Now for the actual app.py code contents:
# imports
import os
import json
from bottle import route, request

# routes
@route('/')
def index():
    return "Placeholder for Python app"
    
@route('/command', method='POST')
def index():
    status = json.loads(request.forms.get('status')) # can also use request.query.get
    players = status["players"]
    return json.dumps(status)

# start server and listen for requests
# for Cloud9 run(host=os.environ["OPENSHIFT_DIY_IP"], port=int(os.environ["PORT"]), debug=True)
run(host='0.0.0.0', port=int(os.environ["PORT"]), debug=True)

What's important to note is on line 18, the value used for the host variable on Cloud 9 is os.environ["OPENSHIFT_DIY_IP"].  A lot of people on StackOverflow were saying to just use os.environ["IP"] but that key did not exist for me when I tried it.

You'll notice line 18 is commented out in favor of line 19.  Line 18 is for testing out your app on Cloud 9 specifically, and line 19 is for when you're ready to deploy to Heroku.

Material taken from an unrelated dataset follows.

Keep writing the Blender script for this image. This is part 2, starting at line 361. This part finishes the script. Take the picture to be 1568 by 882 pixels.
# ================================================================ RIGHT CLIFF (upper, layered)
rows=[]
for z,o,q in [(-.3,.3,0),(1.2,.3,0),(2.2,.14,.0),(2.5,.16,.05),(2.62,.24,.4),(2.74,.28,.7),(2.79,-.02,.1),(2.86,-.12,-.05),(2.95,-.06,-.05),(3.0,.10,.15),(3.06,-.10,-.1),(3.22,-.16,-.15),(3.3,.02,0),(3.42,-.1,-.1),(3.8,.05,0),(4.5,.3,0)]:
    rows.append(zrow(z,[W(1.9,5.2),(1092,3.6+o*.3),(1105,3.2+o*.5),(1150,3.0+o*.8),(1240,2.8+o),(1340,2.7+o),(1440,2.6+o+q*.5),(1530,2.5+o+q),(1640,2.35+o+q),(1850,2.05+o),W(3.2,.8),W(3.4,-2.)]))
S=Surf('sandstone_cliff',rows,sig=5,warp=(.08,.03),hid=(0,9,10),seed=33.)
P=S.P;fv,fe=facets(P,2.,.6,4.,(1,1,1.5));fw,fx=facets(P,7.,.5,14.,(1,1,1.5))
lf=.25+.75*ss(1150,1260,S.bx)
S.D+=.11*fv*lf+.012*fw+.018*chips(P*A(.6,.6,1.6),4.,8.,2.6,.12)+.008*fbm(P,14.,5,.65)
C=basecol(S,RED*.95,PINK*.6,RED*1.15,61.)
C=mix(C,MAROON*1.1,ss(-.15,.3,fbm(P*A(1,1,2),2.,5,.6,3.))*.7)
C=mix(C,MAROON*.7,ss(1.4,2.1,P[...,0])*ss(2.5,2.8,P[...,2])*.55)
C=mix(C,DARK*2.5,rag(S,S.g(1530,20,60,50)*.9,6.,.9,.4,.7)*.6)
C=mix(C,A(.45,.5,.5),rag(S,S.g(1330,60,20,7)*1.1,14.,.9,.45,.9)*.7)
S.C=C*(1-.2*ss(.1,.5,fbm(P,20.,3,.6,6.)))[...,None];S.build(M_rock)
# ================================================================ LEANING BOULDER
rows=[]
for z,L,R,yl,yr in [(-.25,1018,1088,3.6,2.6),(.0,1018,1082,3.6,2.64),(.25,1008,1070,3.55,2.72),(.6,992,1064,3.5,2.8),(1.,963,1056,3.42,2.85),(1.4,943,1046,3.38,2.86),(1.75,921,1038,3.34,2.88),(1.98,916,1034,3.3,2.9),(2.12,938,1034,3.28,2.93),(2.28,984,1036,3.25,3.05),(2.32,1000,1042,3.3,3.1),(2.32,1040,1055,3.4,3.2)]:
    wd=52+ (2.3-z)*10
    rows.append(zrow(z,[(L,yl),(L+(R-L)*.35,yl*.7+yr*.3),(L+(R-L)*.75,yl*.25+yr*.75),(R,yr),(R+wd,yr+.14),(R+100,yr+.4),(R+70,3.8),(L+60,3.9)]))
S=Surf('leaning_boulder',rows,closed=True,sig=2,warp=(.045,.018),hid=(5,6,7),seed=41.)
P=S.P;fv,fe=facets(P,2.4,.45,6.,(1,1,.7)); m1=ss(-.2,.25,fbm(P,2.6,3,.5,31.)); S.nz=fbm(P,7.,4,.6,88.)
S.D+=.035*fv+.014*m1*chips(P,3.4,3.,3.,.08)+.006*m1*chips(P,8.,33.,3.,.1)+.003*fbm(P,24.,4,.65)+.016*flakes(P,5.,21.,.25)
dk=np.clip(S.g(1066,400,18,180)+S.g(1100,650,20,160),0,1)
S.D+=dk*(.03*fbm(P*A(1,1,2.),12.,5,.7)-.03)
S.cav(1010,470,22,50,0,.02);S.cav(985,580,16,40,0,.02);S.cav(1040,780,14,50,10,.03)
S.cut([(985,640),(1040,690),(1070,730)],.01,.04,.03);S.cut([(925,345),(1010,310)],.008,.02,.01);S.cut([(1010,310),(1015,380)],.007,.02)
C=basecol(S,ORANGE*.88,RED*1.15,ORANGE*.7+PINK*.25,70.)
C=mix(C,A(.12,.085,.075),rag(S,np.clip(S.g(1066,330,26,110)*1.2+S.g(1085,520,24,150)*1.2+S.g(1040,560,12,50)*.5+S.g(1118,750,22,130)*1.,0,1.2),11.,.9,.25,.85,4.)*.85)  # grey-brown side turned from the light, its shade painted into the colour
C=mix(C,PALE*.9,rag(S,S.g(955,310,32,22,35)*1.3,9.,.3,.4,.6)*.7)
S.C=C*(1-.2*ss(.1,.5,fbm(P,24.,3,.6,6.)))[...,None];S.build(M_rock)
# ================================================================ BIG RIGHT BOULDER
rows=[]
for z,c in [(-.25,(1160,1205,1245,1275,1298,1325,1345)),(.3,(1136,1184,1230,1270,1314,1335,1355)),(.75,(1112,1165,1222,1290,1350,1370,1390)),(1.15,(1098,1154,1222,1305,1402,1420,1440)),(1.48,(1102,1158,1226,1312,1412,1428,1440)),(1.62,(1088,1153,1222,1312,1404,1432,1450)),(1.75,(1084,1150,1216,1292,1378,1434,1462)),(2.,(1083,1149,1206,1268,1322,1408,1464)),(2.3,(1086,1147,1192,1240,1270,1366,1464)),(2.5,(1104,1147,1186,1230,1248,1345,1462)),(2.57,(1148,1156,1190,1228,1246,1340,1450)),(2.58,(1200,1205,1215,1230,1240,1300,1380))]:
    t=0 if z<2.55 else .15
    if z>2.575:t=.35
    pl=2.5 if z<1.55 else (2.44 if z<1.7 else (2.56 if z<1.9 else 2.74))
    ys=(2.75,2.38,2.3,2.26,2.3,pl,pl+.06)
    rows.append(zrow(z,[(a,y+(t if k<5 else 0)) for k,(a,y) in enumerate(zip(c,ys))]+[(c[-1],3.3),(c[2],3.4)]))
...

Files needed for Heroku deployment

Heroku will look for 2 specific files when you deploy a Python app to it: Procfile and requirements.txt

For Procfile you will want to enter the following (assuming your main file is app.py):
web: python app.py

For requirements.txt you actually don't need anything in it, just create it as a blank file in the root folder.

From here you can init a new git repository, add all files to it, commit it, and then deploy to Heroku.  I always use the deploy tab on Cloud 9 (the hot air balloon icon on the left) to create my initial Heroku repository.  From there I use terminal to do the actual git deployment.

And that's it, from there you should have a python app that responds to requests!